Leitartikel Union und SPD dürfen nach Hessen nicht hektisch werden

Nach Bayern zeigt nun auch die Landtagswahl in Hessen, dass die alten Volksparteien einer galoppierenden Schwindsucht unterliegen. Sie bekommen Klatsche um Klatsche. Nach der SPD nun auch die Union. Die alten Parteimilieus zerfallen.

Kommentar: Union und SPD dürfen nach
Hessen-Wahl nicht hektisch werden
Foto: SZ/Roby Lorenz

Überall in Europa ist das so. In Deutschland hat die Flüchtlingskrise vor allem bei der SPD den Niedergang enorm beschleunigt; sie verliert nun auch die letzten Arbeiterwähler in Richtung AfD. Der zweite Faktor war Horst Seehofer, der nicht nur die Autorität von Kanzlerin Angela Merkel massiv beschädigt sondern auch dafür gesorgt hat, dass die große Koalition in Berlin bisher keine Minute ruhig arbeiten konnte. Das trifft nun auch den Nimbus von CDU und CSU als Garanten von Stabilität. Ein echtes Eigentor.

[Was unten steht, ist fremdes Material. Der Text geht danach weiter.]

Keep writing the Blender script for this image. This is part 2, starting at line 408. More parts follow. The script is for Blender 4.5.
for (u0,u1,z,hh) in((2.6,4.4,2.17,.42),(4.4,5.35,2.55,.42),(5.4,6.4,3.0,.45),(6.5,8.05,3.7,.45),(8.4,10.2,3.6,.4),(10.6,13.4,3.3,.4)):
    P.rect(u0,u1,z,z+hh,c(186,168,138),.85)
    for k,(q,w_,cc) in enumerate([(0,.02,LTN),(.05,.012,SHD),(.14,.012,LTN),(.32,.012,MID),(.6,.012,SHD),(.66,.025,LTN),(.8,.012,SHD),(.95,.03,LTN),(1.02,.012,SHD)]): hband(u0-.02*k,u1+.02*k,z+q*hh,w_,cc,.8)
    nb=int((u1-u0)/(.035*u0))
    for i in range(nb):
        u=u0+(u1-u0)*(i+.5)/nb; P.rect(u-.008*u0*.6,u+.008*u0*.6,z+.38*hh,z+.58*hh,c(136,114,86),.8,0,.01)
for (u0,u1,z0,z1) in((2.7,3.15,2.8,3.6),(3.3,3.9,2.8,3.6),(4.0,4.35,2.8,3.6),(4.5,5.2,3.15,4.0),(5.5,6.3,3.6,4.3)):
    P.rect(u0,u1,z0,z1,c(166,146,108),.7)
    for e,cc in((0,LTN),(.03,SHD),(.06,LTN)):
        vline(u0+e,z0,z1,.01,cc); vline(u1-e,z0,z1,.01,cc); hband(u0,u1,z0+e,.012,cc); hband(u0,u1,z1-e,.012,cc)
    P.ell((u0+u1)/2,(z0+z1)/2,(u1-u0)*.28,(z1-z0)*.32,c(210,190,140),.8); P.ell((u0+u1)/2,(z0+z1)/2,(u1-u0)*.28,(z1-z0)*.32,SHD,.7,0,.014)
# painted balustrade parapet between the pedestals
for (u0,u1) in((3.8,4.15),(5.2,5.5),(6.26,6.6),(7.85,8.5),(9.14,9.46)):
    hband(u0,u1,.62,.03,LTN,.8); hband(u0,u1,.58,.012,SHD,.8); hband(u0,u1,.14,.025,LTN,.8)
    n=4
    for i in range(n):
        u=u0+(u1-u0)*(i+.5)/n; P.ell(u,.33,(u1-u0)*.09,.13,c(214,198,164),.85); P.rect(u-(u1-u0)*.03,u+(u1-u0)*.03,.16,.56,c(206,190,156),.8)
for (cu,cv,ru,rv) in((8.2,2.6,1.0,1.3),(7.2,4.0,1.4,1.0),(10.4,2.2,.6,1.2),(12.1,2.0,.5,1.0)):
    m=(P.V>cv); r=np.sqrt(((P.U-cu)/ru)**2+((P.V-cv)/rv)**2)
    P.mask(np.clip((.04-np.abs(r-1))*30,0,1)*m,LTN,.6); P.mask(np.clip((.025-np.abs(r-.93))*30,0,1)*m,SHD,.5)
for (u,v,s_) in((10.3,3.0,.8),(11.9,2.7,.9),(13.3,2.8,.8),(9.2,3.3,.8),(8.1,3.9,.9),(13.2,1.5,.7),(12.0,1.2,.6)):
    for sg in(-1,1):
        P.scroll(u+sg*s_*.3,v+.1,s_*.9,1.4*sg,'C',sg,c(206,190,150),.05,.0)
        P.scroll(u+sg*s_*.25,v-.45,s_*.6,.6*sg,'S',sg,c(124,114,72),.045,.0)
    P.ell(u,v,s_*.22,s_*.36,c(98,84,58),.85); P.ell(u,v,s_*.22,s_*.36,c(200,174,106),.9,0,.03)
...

Die verbreitete Anti-Groko-Stimmung hat auch am gestrigen Sonntag die Landesthemen in Hessen klar überdeckt. Und dennoch besteht für Union und SPD im Bund kein Zwang, deswegen nun hektisch zu reagieren und das Bündnis zu beenden. Im Gegenteil. Es ist eine Frage der politischen Verantwortung, Neuwahlen zu vermeiden. Denn sie würden nicht nur die Rechten enorm stärken. Für die SPD könnten sie den sofortigen Totaluntergang bedeuten. Auch die Unionsseite würde erheblich verlieren, schon wegen der ungeklärten Führungsfrage nach Angela Merkel. Und welche Koalition dann käme, wäre ebenfalls völlig ungewiss. Nichts würde besser werden. Aber das Land würde mitten in einer Zeit großer internationaler Krisen ins politische Chaos gestürzt.

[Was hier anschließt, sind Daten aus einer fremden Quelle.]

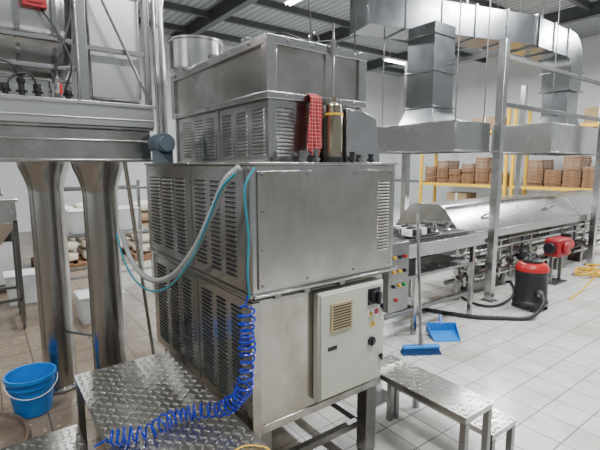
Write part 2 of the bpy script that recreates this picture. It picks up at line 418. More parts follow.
# ------------------------------------------------------------------ steps
def plate(g,x0,x1,y0,y1,z,sp=.034):
    g.mi=0; g.box(x0,x1,y0,y1,z-.006,z)
    i=0; x=x0+sp*.6
    while x<x1-sp*.4:
        j=0; y=y0+sp*.6
        while y<y1-sp*.4:
            a=(math.pi/4) if (i+j)%2 else (-math.pi/4)
            ca,sa=math.cos(a),math.sin(a); l,w,h=.0165,.0052,.0045
            def q(u,v,zz): return (x+u*ca-v*sa,y+u*sa+v*ca,zz)
            g.add([q(-l,0,z),q(0,-w,z),q(l,0,z),q(0,w,z),q(-l*.6,0,z+h),q(l*.6,0,z+h)],
                  [(0,1,4),(1,5,4),(1,2,5),(2,3,5),(3,4,5),(3,0,4)])
            y+=sp; j+=1
        x+=sp; i+=1
def stepframe(T,x0,x1,y0,y1,z,leg=.035,low=0):
    for (x,y) in ((x0,y0),(x1-leg,y0),(x0,y1-leg),(x1-leg,y1-leg)):
        g=G(); g.box(x,x+leg,y,y+leg,low,z-.04); finish('leg',g,STD,T,.003)
    g=G()
    g.box(x0,x1,y0,y0+.03,z-.04,z-.006); g.box(x0,x1,y1-.03,y1,z-.04,z-.006)
    g.box(x0,x0+.03,y0+.03,y1-.03,z-.04,z-.006); g.box(x1-.03,x1,y0+.03,y1-.03,z-.04,z-.006)
    finish('frame',g,ST,T,.003)
T=empty('step_platform',(.35,2.0,0),'two-level checker plate step platform against louvered machine side','step')
g=G(); plate(g,.345,.905,1.38,2.65,.50); finish('tread',g,PLATE,T,recalc=True)
stepframe(T,.35,.90,1.385,2.645,.50)
g=G(); plate(g,-.25,.335,1.38,2.56,.25); finish('tread',g,PLATE,T)
stepframe(T,-.245,.33,1.385,2.555,.25)
T=empty('step_stool',(2.1,1.45,0),'small two-tier steel step with checker plate treads','step')
g=G(); plate(g,1.85,2.11,1.10,1.82,.45); finish('tread',g,PLATE,T)
stepframe(T,1.855,2.105,1.105,1.815,.45)
g=G(); plate(g,2.12,2.38,1.10,1.82,.25); finish('tread',g,PLATE,T)
stepframe(T,2.125,2.375,1.105,1.815,.25)

# ------------------------------------------------------------------ left tank on columns
T=empty('mixing_tank_unit',(.3,3.4,0),'horizontal stainless steel tank on raised platform with round columns','tank')
for (x,y) in ((.386,3.636),(.669,3.24),(-.62,3.78)):
    g=G(); g.lathe([(.15,0),(.15,.02),(.112,.03),(.112,1.50),(.118,1.55),(.135,1.61),(.162,1.68),(.170,1.72)],(x,y,0),n=56)
    finish('column',g,STM,T)
g=G(); g.box(-.7,.98,3.06,3.95,1.72,1.93); g.box(-.72,1.0,3.03,3.98,1.93,1.95)
g.box(-.72,1.0,3.045,3.06,1.72,1.74); g.box(-.72,1.0,3.04,3.06,1.85,1.865)
finish('platform',g,STH,T,.005)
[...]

Zwar muss diese GroKo die letzte gewesen sein, zwar muss auch Bundeskanzlerin Angela Merkel endlich den Wechsel an der Spitze der Union vorbereiten. Aber keiner sollte in Berlin jetzt atemlos durch die politische Nacht rennen. Stattdessen sollten Union und SPD endlich mal konsensorientiert arbeiten und das auch für die Wähler sichtbar machen. So schlecht ist das Programm der großen Koalition nämlich nicht. Voraussetzung dafür ist freilich, dass der Noch-Vorsitzende der CSU, Innenminister Horst Seehofer, aus dem Bundeskabinett fliegt. Er hat die Bundespolitik als Bühne für einen persönlichen Egotrip missbraucht. Für solche Spielchen sind die Zeiten zu ernst.

Dass die Grünen fast überall in Deutschland und jetzt auch in Hessen so stark sind, liegt daran, dass sie es geschafft haben, sowohl prinzipienfest in ihren Kernthemen zu erscheinen, als auch flexibel genug, um konstruktiv mitzuregieren. Angesichts der neuen Parteienkonstellation ist das eine zentrale Eigenschaft.

Auch in Hessen führt das Ergebnis zu äußerst knappen Koalitionsmehrheiten; wer mit wem zusammenarbeitet oder zusammenarbeiten muss, ist fast schon zufällig, hängt von wenigen Stimmen mehr oder weniger ab. FDP-Chef Christian Lindner muss sich fragen, warum nicht seine Partei als Alternative zu den sterbenden Volksparteien gesehen wird. Vielleicht hätte er eine Chance wie ein „Jamaika-Bündnis“ im Bund in solchen Zeiten doch nicht so leichtfertig platzen lassen sollen.